The Post takes issue with the fact that a particular statistic—that the United States welcomes “almost two-thirds of [third world] refugees, more than all other resettlement countries combined”—may no longer be accurate if the refugee number continues to go down during Trump’s presidency.
Why the Post and some on the left think that American taxpayers should continue to shoulder the burdens of the world at such an extreme rate, and remaining blind to the possibility of allowing terrorists safe harbor on American soil, remains unclear.

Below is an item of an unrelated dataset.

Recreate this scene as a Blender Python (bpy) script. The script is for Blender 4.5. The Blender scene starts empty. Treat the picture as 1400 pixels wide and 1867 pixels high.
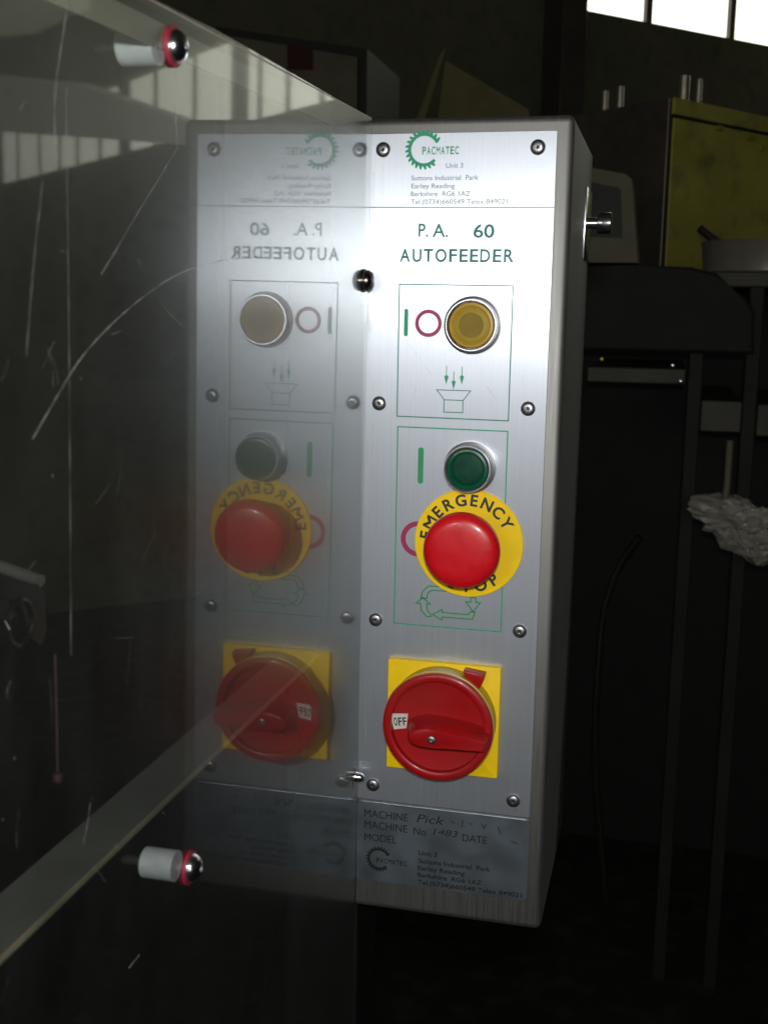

The Trump administration appears to attempting to balance the traditionally compassionate American approach to those fleeing conflict with the safety and well-being of the American people:
“‘Our job is to balance the need to protect legitimate refugees with the need to protect our security,’ Jennifer Higgins, associate director for refugee, asylum and international operations at the U.S. Citizenship and Immigration Services agency” told the Wall Street Journal.
Higgins’ words seem on par with those of Attorney General Jeff Sessions back in March of last year on the intent of the 2017 travel ban: after “Like every nation, the United States has a right to control who enters our country and to keep out those who would do us harm.”